ANY day now, the Aquino administration is expected to come out with an executive order (EO) that seeks to institute vital reforms in the mining sector.As gleaned from news reports, the yet-unsigned EO would put in place a number of changes. These include replacement of the “first-come, first-served” system in mining applications with competitive public bidding; addition of declared prime agricultural lands and ecotourism zones to areas closed to mining; conduct of the total economic valuation scheme in mining areas before mining applications are approved and mining activities are allowed; review of all existing incentives and mining contracts to see if these are in line with the new mining policies; and promotion of downstream processing.
These proposed changes, however, have made the mining industry and foreign business groups hot under the collar.
The Joint Foreign Chambers (JFC) and the Philippine Mining and Exploration Association Inc. (PMEA) assert that the country risks missing out anew on the benefits of the multibillion-dollar mining industry if the government begins to implement new policies they see as favoring the anti-mining lobby.
The JFC said the draft order as presented “proposes to review all existing contracts and renegotiate or impose an increased government tax or royalty share, and potentially close out granted contracts completely.” The foreign businessmen also pointed out that the draft executive order carried “retrospective legislative implications” and “inferred sovereign risk” that would generate investment uncertainty not only in mining, but also in all foreign direct investments.
The PMEA, for its part, said the proposed reforms would not address project delays due to a permit process that “is prone to land grabbers and claim jumpers.” It also frowned on proposals to include additional taxes and the removal of investment incentives for large-scale operations.
From another direction, the Chamber of Mines of the Philippines (CMP) has also warned Malacañang against rushing the issuance of the draft EO as it might do more harm than good for the mining sector.
“The EO might even translate into a ‘virtual death sentence’ for the industry considering that some salient provisions were deemed prejudicial to the security of mining investments,” said CMP.
To address environmental issues and ensure a fair share for the government in mining revenues, the CMP recommended that jurisdiction over small-scale mining be given back to the Department of Environment and Natural Resources, and that small miners be subjected to the same standards and regulations being imposed on the large-scale mining operators.
Environment Secretary Ramon Paje, who headed the group that drafted the EO, has assured mining investors they should not be unduly alarmed: “We are using existing guidelines…We are just optimizing the provisions to upgrade the environmental standards in the industry, resolve the issue of small-scale mining, harmonize national and local regulations on mining and optimize government revenue from mining.”

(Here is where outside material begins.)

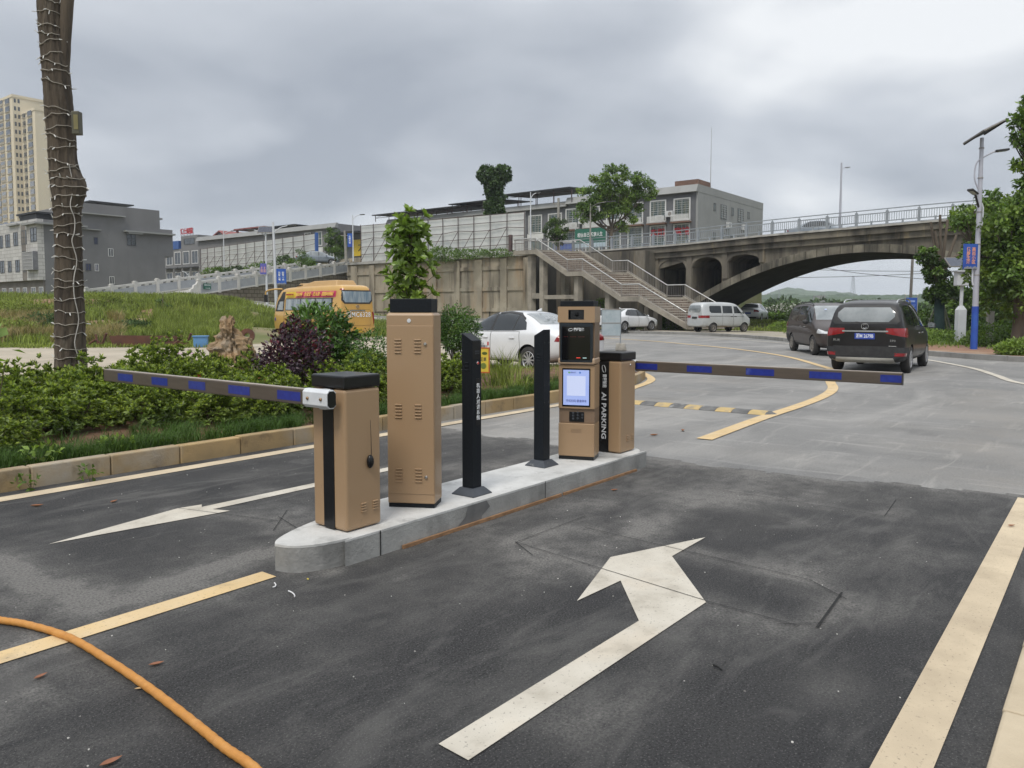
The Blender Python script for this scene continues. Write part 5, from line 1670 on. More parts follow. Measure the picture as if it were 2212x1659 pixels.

The draft EO appears to be a compromise between the mining industry and anti-mining groups who are up in arms against what they see as unabated environmental destruction and failure to uplift the living standards of mining communities.
At this point, therefore, the draft mining policy should be fine-tuned to make it acceptable to both sides.
After all, the prospects of the mining industry are promising, with estimated investments amounting to $14 billion up to $20 billion in the next five years. Mining companies paid a total of P13.83 billion in excise taxes, fees and royalties to the government last year. And projections for the mining industry are likewise encouraging, with over $13 billion in fresh investments seen from 2011 to 2018 that would create 410,000 jobs by 2018.
The common ground should be responsible mining that ensures consistent economic growth but also protects the environment and improves the quality of life in mining communities.